Le planning familial avec son pôle santé et particulièrement ses rendez-vous gynécologiques.
Le CIDFF 63 qui conseille juridiquement et propose de nombreux ateliers.
Et bien sûr, la mission Egalité de la mairie de Clermont-Ferrand.
Toutes racontent la nécessité d’un lieu commun, pour rendre plus accessible le parcours de la combattante, pour mieux travailler ensemble, pour qu’aucune victime ne reparte sans réponse.
Le lendemain, pendant que Titiou Lecoq tient sa conférence dans la grande salle, Antoine et moi mettons en place notre studio radio.
Car, en ce dimanche de novembre, d’autres femmes ont la parole. 3 émissions radio vont s’enchaîner de 15 heures à 18 heures.

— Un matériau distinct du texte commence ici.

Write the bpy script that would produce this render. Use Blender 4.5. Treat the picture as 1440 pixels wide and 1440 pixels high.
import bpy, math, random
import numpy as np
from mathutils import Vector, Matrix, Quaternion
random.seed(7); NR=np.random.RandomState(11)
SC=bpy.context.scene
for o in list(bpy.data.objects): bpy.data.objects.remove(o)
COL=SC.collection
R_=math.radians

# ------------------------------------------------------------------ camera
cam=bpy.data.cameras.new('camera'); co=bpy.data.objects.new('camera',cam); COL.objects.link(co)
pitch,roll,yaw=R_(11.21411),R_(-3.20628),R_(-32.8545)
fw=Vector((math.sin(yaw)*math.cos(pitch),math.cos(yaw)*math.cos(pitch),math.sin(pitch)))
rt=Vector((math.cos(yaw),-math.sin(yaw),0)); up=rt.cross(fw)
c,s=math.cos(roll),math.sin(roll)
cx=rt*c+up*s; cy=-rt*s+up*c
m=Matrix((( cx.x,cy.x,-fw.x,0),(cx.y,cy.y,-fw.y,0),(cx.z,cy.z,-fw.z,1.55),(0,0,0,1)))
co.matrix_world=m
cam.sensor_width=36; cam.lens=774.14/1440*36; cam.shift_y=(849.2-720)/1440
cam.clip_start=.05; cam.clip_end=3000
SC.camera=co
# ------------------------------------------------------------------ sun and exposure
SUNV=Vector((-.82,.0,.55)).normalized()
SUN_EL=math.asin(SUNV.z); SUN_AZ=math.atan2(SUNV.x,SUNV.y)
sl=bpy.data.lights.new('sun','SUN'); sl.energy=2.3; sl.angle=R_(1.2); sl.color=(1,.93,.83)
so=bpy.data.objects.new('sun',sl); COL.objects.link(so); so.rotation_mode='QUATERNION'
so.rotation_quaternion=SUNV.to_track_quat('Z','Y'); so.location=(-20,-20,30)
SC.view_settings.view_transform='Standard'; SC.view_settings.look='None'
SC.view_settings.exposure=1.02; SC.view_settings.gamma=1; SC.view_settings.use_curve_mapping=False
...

D’abord, on va parler du combat féministe avec Osez le féminisme et Femmes solidaires.
Voici ici l’émission :
Ensuite, nous retrouverons des militantes qui se battent dans l’accompagnement des femmes dans les quartiers de la ville.
Et enfin, la troisième émission questionne le féminisme dans l’action militante, et la position des femmes dans les syndicats ou associations.
Après ces 3 heures d’émission, et un concert « Girl, girl, girl », les portes du 25 Gisèle Halimi se sont refermées. Elles rouvriront le 18 décembre, après l’installation définitive des associations. Ici, la sororité sera de mise, la protection, la bienveillance, la bonne humeur. Ainsi, résonneront les mots de Gisèle Halimi. Ceux qui dirent à peu près ceci: « J’avais en moi, une rage, une force sauvage, je voulais me sauver. » Nous souhaitons la même pugnacité à ce lieu et à ces femmes qui lui ouvriront la porte.